In Portsmouth I attended Victoria College, later we moved to Cheltenham, thereafter we moved once again to Torquay where I attended Firstwood College.
I was born into a musical family my mother Ray was a pianist and also played the accordion, my brother Don played the sax and violin and my brother John played both accordion and drums. As a youngster I used to listen to them play, wishing I could join in. Then one day I went to the movies and saw Harry James (one of the finest trumpet players of his day) on the big screen, and all I wanted to do from then on was play the Trumpet. So I went home and asked my mother to put an advertisement in the paper and to sell my electric train set, so that I could use the money to buy a trumpet.

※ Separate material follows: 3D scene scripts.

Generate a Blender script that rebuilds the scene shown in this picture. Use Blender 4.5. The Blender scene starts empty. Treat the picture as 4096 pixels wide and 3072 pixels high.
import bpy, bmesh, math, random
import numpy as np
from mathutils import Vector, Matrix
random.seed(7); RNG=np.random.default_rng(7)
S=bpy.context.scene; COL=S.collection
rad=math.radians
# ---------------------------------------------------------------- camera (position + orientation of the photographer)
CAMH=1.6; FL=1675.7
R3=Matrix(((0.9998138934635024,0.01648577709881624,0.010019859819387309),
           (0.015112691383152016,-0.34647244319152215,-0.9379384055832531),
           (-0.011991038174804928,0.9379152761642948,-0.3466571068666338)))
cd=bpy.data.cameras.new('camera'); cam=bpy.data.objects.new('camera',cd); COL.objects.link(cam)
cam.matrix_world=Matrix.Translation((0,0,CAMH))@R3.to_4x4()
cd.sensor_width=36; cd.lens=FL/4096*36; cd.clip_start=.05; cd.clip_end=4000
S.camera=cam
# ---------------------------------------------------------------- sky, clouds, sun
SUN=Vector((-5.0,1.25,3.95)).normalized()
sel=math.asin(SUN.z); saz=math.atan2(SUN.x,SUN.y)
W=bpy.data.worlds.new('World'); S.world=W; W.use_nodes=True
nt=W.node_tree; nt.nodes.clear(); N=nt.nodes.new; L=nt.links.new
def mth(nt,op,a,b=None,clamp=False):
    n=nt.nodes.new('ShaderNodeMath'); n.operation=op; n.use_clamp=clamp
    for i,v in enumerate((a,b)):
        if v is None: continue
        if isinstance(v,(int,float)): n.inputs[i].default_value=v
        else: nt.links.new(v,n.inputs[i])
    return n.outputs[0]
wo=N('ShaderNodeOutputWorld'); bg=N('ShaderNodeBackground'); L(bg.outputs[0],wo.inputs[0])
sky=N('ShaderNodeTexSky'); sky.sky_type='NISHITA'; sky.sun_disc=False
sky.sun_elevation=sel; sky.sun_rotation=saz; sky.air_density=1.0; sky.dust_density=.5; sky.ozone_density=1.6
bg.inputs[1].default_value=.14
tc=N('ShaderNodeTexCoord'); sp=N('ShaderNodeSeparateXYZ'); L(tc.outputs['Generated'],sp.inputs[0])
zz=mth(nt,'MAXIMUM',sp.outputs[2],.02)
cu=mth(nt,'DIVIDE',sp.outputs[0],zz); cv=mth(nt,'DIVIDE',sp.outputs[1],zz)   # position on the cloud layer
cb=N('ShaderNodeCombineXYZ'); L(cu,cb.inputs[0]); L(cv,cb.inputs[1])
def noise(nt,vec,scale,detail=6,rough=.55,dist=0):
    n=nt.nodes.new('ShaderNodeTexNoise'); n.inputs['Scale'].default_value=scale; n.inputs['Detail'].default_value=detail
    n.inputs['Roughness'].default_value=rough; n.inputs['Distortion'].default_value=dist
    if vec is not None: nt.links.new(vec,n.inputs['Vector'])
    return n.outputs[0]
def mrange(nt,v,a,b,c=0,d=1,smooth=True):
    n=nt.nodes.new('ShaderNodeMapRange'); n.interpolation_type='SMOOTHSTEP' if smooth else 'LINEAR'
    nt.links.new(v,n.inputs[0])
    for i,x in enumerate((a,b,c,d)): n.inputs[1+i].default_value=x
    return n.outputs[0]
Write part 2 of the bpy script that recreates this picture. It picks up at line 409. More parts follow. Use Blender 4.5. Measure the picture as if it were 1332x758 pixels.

In the local music shop they had a Louse Armstrong special silver Trumpet, which my mother, having sold the train kit bought for me. That’s how I got my start on the trumpet.
After a period of time and much practice and improvement, I was eventually invited to join the family Band.
Thereafter I studied at the Northern College of Music in Manchester under Cecil Kid (A Great Player ) and the Parker School of Brass in London.
My professional career kicked off when I was in Torquay and a friend of mine who played the piano, Steve Evans also from Devon, was playing with a band on the Mecca Circuit in Birmingham called "Harry Boostic" he phoned me and told me to attend an audition, which I did. I got the job and then the band moved to Manchester where I started to study. When I left that band I joined the "Morris Mack Band" which had a lot of great players, that was the time that I joined the NVO. A little later I heard that Oscar Rabin was holding additions for a trumpet player in Bolton, I did an audition and while I was in the Isle of Man, with Morris Mac, I received a telegram asking me to join the band. My first gig with the band was a live broadcast for the BBC at the Paris Cinema in Oxford Street London.
I had two sons, Peter and Kim, my travels took me all over the country and abroad but my boys stayed in the UK.
Some time later whilst working overseas, I met and fell in love with Eunice a professional singer from South Africa, we set up home near Johannesburg and had two sons Brett and Jason. Although none of my sons took up a musical career, Brett and Jason both moved to the UK, where I have now come back to join them.
I no longer play professionally but I now take great pleasure in teaching and will always retain my passion for bringing out the talent in young musicians as I once was.